Prasetyo Hadi Menteri Sekretaris Negara (Mensesneg) yang juga Juru Bicara Presiden RI menjawab pertanyaan wartawan di Istana Kepresidenan RI, Jakarta, Kamis (28/8/2025). 
Jakarta, Indonara – Pemerintah menyatakan akan mempelajari lebih dahulu putusan terbaru Mahkamah Konstitusi (MK) yang melarang wakil menteri (wamen) merangkap jabatan sebagai pejabat negara lainnya, termasuk sebagai komisaris Badan Usaha Milik Negara (BUMN).

Menteri Sekretaris Negara (Mensesneg) yang juga Juru Bicara Presiden RI, Prasetyo Hadi, mengatakan pemerintah menghormati keputusan MK tersebut.
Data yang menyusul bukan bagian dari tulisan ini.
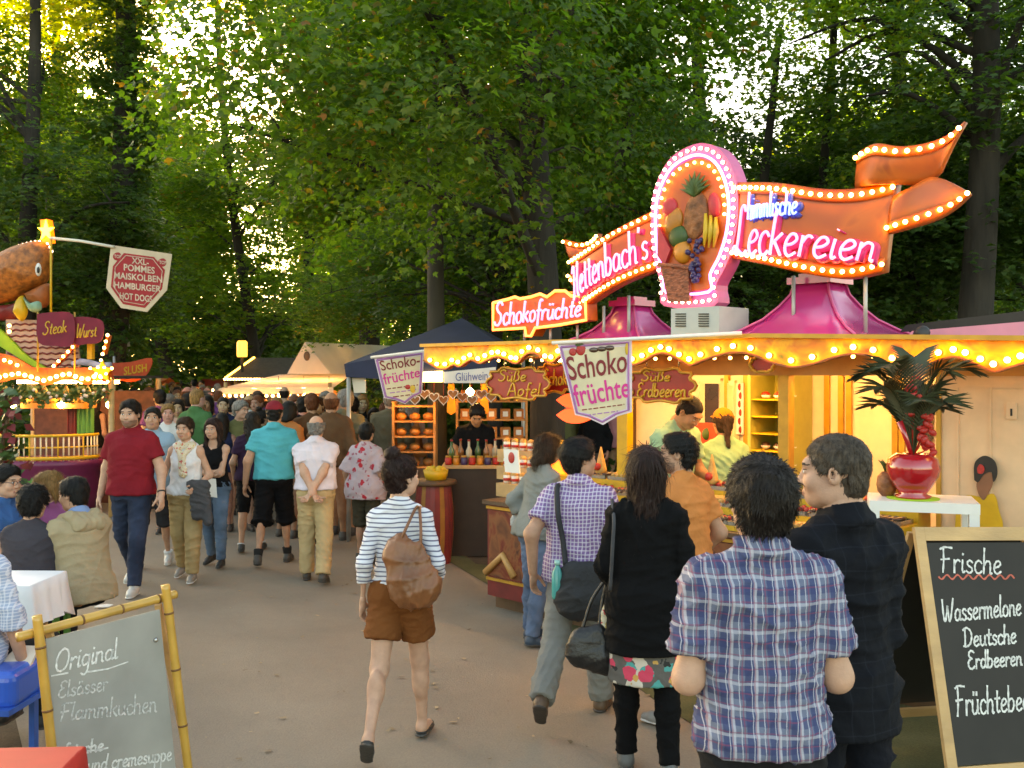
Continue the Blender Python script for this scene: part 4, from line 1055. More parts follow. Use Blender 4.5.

“Baru saja kami mendapatkan informasinya, sehingga tentu pertama kita menghormati segala keputusan dari Mahkamah Konstitusi,” ujarnya kepada wartawan di Istana Kepresidenan, Jakarta, Kamis (28/8/2025), dikutip dari Antara.

Prasetyo menegaskan pemerintah masih membutuhkan waktu untuk menelaah lebih lanjut.

“Tentu berdasarkan hasil keputusan tersebut akan mempelajari dan akan berkoordinasi dengan pihak-pihak terkait, terutama dalam hal ini kepada Bapak Presiden (Prabowo Subianto) untuk kemudian nanti dibicarakan apa yang menjadi tindak lanjut dari hasil keputusan MK tersebut,” katanya.

Ia meminta publik bersabar menunggu langkah resmi pemerintah. “Jadi, kami mohon waktu terlebih dahulu karena juga baru beberapa saat yang lalu itu dibacakan keputusannya,” imbuhnya.

Putusan MK itu dibacakan Ketua Mahkamah Konstitusi Suhartoyo dalam sidang di Ruang Sidang Pleno MK, Jakarta. Majelis Hakim mengabulkan sebagian permohonan uji materi perkara nomor 128/PUU-XXIII/2025.

Dalam amar putusan, MK secara eksplisit memasukkan frasa “wakil menteri” ke dalam Pasal 23 Undang-Undang Nomor 39 Tahun 2008 tentang Kementerian Negara, yang sebelumnya hanya mengatur larangan rangkap jabatan bagi menteri.

Dengan demikian, bunyi Pasal 23 UU Kementerian Negara kini menjadi: “Menteri dan wakil menteri dilarang merangkap jabatan sebagai: a. pejabat negara lainnya sesuai dengan peraturan perundang-undangan; b. komisaris atau direksi pada perusahaan negara atau perusahaan swasta; atau c. pimpinan organisasi yang dibiayai dari APBN dan/atau APBD.”

Permohonan perkara ini diajukan oleh advokat Viktor Santoso Tandiasa bersama pengemudi ojek daring, Didi Supandi. Namun, MK menolak permohonan Didi karena dianggap tidak memiliki kedudukan hukum.

Adapun dua hakim konstitusi, yakni Daniel Yusmic P. Foekh dan Arsul Sani, menyatakan dissenting opinion atau pendapat berbeda terhadap putusan tersebut.